Monday, 20 January 2014

Mandela - Long walk to freedom

Another Saturday evening another film.  Kept up my excellent record of cinema attendance last weekend with my third cinema trip of the year in less than 2 weeks.  I wanted to go and see 12 Years a Slave, but some of my friends were but off by the overly stressful nature of the material therein (I have since seen 12 Years a Slave - review later).  So we made a compromise and decided to watch the new Mandela biopic, starring Idris Elba as Nelson Mandela.  Idris Elba isn't exactly the first person I think that many people would have thought of as an ideal candidate to play Nelson Mandela.  Elba is most well-known as his role as Baltimore gangster Stringer Bell in the critically-lauded The Wire.  He has also played a number of 'hard men' in other TV and film.  Most of us think of Mandela as a kindly old man gently seeing South Africa through a period of peaceful transition, but as his recent death has forced many to recall, he was once a determined activist who took up arms to fight his oppressor.  By all accounts it seems that he was a big guy, who was a boxer and something of a lady's man in his youth.  Perhaps Elba isn't such a bad choice after all eh?

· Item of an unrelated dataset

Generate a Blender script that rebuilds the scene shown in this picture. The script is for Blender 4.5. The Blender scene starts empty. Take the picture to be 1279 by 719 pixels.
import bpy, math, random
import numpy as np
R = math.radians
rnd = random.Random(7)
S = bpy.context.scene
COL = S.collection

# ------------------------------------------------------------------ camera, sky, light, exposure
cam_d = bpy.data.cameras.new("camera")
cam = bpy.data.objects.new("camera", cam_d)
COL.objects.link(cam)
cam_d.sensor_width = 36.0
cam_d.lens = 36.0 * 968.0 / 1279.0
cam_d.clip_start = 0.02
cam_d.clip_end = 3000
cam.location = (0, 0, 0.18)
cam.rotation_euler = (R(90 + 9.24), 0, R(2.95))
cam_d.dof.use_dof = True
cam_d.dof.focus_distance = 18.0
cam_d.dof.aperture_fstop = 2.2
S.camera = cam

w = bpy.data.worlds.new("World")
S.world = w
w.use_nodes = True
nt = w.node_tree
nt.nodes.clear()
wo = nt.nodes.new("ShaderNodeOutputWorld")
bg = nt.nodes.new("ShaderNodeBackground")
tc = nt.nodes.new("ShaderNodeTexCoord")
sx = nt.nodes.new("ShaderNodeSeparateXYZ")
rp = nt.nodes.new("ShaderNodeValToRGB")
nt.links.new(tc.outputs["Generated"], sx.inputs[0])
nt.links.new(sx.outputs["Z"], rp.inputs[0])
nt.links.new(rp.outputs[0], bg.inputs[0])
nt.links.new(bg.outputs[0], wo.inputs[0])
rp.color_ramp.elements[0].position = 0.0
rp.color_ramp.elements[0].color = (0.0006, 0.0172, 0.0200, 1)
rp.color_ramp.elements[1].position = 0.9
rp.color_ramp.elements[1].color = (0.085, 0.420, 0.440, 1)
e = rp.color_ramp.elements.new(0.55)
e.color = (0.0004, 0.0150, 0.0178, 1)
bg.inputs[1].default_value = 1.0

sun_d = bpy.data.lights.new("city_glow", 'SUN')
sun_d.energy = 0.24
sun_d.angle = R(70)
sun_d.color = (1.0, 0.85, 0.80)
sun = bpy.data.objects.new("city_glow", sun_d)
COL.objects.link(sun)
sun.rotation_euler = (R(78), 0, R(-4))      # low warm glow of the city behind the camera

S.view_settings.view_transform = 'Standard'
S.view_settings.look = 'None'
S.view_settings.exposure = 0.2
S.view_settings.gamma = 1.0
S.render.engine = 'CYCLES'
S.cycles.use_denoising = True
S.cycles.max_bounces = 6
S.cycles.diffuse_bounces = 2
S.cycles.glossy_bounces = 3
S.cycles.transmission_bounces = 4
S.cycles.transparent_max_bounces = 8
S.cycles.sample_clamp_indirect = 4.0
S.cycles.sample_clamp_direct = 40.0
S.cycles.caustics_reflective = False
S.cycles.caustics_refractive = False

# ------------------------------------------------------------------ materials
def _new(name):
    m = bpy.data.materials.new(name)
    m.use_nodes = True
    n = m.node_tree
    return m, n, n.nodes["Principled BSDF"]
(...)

Mandela - Long walk to Freedom provides an astonishingly accurate overview of the life of Nelson Mandela, from his early activism through his incarceration, finishing with him becoming the president of the nation that once jailed him as a terrorist.  Despite being only just over 2 hours long, the film packs in a hell of a lot of modern South African history.  And though its attention to accuracy and neutral portrayals of events is to be lauded, the fact that so much is being crammed into such a small amount of celluloid means that sometimes events get a little brushed over.  This is one of the only bad thing I can think of to say about this film, a film in which Idris Elba puts himself firmly on the A list of actors on the world stage with his superb portrayal of Nelson Mandela.

Elba steps into the various stages of Mandela's life with ease.  In his early life he is bombastic, strong and vocal.  In prison he is reflective and stoic in his political views.  After his release he is wise and father-like to a nation.  Equally Naomie Harris does the same with her portrayal of the different stages of Winnie Mandela's life.  From the wide-eyed youngster who allows herself to be swept off her feet to the stern activist fostering the armed rebellion that forced the South African government's hand towards the end of the 1980s, she's outstanding.

Aside from the acting, the thing that the film does really well is to present the fight by ordinary South Africans against Apartheid as a complex struggle that had and continues to have factions within it with conflicting objectives and ideals.  It asks questions about that fight, and asks about what factors were really responsible for causing change in South Africa.  Though history readily remembers Nelson Mandela's sacrifices and calls for peace after his release, history can sometimes be quick to forget the violence in the South African townships that precipitated his release.  Revolutionary change like happened in South Africa is never a matter of simple good versus evil.  Taken as either a historical documentary or straight film about a man who many consider a hero, Mandela - Long Walk to Freedom is excellent.

1 comment:

  1. I too saw this film just two days ago and concur with much of your review. I thought that more detail could have been included about the divisions within the ANC that Mandela managed to keep under control.

    Mandela was a unique personality, a true leader and statesman, a genuine 'heavyweight'. Such a figure obviously had a 'dark side'. He was no angel, but hey are any of us?

    His legacy is the comparatively peaceful transition of power in South Africa, very few people could have achieved that!